O roteiro se utiliza de um poder sobrenatural de Stênio para dar início a um conto simples sobre vingança, perfeitamente sintetizado no conhecido ditado “antes de sair em busca de vingança, cave duas covas”. Nesse sentido, o protagonista vingativo, em sua cegueira momentânea, coloca todos aqueles com que se importa em perigo.

De tal maneira, é justo afirmar que o longa é feliz na caracterização do personagem principal, um funcionário sem grandes pretensões que utiliza o seu dom de modo a dar um pouco de conforto àqueles que terminam em sua mesa. É uma caracterização simples, mas que funciona no contexto narrativa. Ademais, esse sentimento é reforçado nos aspectos técnicos por meio da fotografia, que opta por um tom acinzentado que casa com o sentimento geral da obra, permeada por mortes, bem como com o sentimento do Stênio, apático em sua vida e sem perspectiva de mudanças. 

Nesse sentido, existem pontos positivos a serem considerados. Daniel de Oliveira, como lhe é característico, entrega uma performance convincente, ainda que não beneficiada pela falta de sutileza do roteiro. Nessa seara, Bianca Comparato (3%), que aqui interpreta Lara, tem menos destaque, mas também apresenta um trabalho sólido. O filme conta, ainda, com segmentos extremamente interessantes e tensos, ainda que esparsos, o qual se destaca, especificamente, uma “armadilha” feita com linhas chilenas e cerol.

Todavia, há problemas que atravessam o resto da obra, que se iniciam na caracterização de Odete, um tanto quanto cartoonizada, de modo que diverge da sobriedade que antes permeava a história.
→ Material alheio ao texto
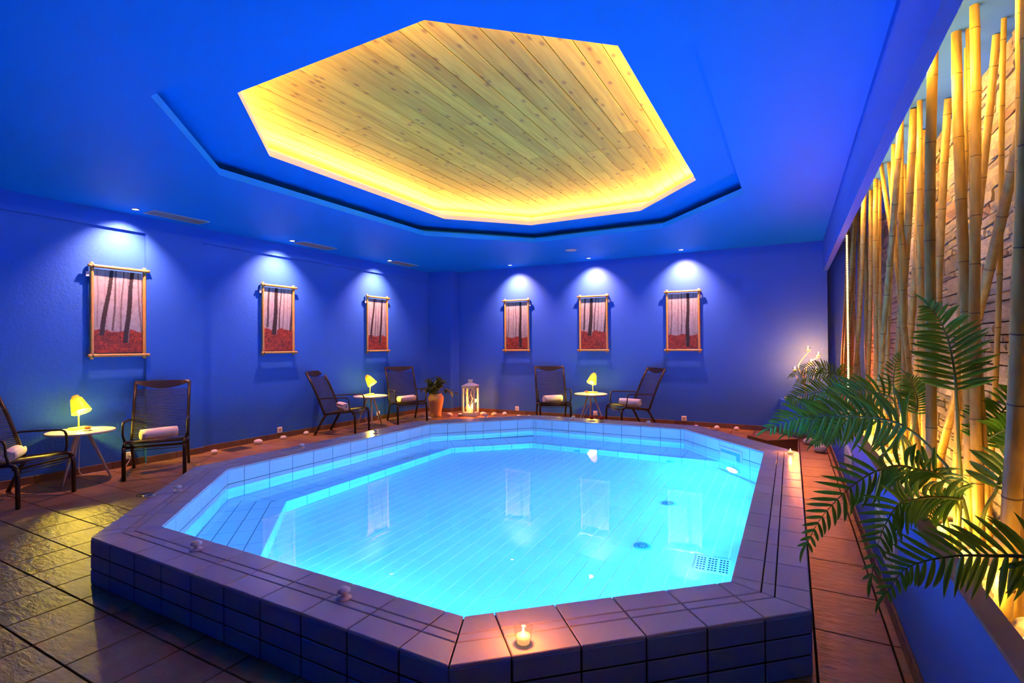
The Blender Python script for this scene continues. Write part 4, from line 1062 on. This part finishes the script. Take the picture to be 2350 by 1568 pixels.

Dessa forma, o conto que começa com um quê intimista rapidamente sobe a níveis exagerados. A trilha sonora, ao mesmo tempo, vacila, sendo por vezes tão excessivamente alta que chega ao ponto do desconforto. Importante mencionar, também, que subsiste um problema no ritmo do filme. Por fim, a escolha de utilizar efeitos visuais nos cadáveres, para fazê-los falarem, ao invés do uso estrito de maquiagem se mostra uma escolha estranha ao considerarmos o resultado final.

Dessa forma, por mais que Morto Não Fala conte com uma premissa interessante, jamais explora todo o seu potencial. A narrativa simples de como a vingança afeta não apenas a vítima, mas também o praticante, dá espaço a um conto genérico de terror que se utiliza de diversos clichês conhecidos. Há bons momentos mas, infelizmente, o saldo final é consideravelmente negativo.